Every Saturday at 1130 there is a baseball game at the town field. The gringos (aka cruisers) play the locals. When we do not have enough gringos, the locals lend us some players. This day the gringos lost the first game but managed to squeak by on the second. Afterwards, the younger children were bribed to clean up the field, funded by the gringos. We get the impression that gringos and locals really like each other as they are always helping each other out.
Our amigos Papo and Handy Andy also clean bottoms of boats for USD 1.00 per foot. So last Wednesday, they came by armed with dive equipment and scrapers. Lots of crud came off and soon Jule's bottom was black again. And her prop again was devoid of marine life. After Jule, they headed for another boat near us. They are braver than we as we saw stuff floating in the water that you normally see in a toilet. Ugh.

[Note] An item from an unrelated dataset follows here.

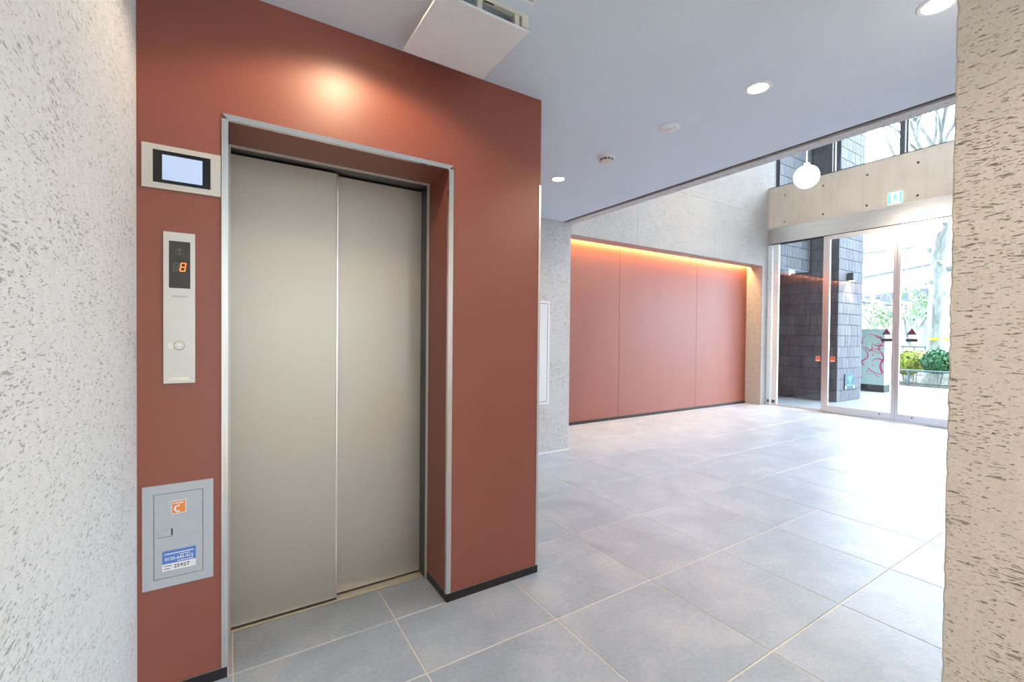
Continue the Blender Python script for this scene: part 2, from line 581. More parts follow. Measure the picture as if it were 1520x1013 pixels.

We discovered the cruiser's hangout and it is called Captain Steve's Place. We were greeted by Steve and his esposa, Annie. Steve told us about his place, the RD 100 (pesos) specials, the free WiFi, the free shower, and the free swimming pool. Plus they have two neat kids, Stephanie and Coral. We do not have any good pictures of them as the moved too fast.
We went to the Puerto Blanco marina for the Sunday swap meet. Bob went to the 'dumpster' to get rid of yesterday's trash. Oops! It looks like the dumpster was occupado. The cow has discovered a gold mine in the 'goodies' in the dumpster. She managed to stay there most of the day. Not sure the cow is organic, but maybe.
The swap meet was quite nice. We got tee shirts, trinkets, a couple of books, and other miscellaneous stuff that will remind us of this place. We met several cruisers that would be heading north about the same time as we hoped to go. SV Wild Cat is a Dutch boat that will slowly be heading to the Chesapeake. SV Another Adventure is an American boat heading for Key West where they hope to do some chartering work. Good day!
We have been watching this guy almost every day making fishing nets. Every day! One day, Ann approached him and asked him how many he makes. Sadly we didn't know enough Spanish and he not enough English so we just smiled at each other. Oh well, we should have used the Rosetta Stone.
Luperon has a rich local culture. We see people in cars, scooters, and horses all sharing the same roads. The horse seem to belong here more than the scooters but the scooters are becoming more important as fuel and food prices accelerate upwards.
Soon we will be leaving Luperon for the Bahamas. We will miss the anchorage as most folks are friendly and helpful. For instance, Sarah was playing some music on her boat. Ann mentioned that she liked it and Sarah subsequently made a copy for us. Yep, we are going to miss this place.
We leave tomorrow so we need one more time at Steve's Place where we had our last 100 peso meal. We said farewell to Steve, Annie, Coral and Stephanie. We know that they will continue to be a success even with new competition from JR's. There are other cruiser places but they seem to complement Steve's operation rather than compete with it.
While at Steve's, we met up with Frank and Tini of SV Wild Cat. We planned our departure with SV Another Adventure where they planned on stopping at Turks and Caicos while we would continue through the Bahamas. We planned a 0730 departure. We had to check out and get our despacios. That was quite a process but everybody was friendly and helpful. Winds tomorrow will be light and pretty much on the stern.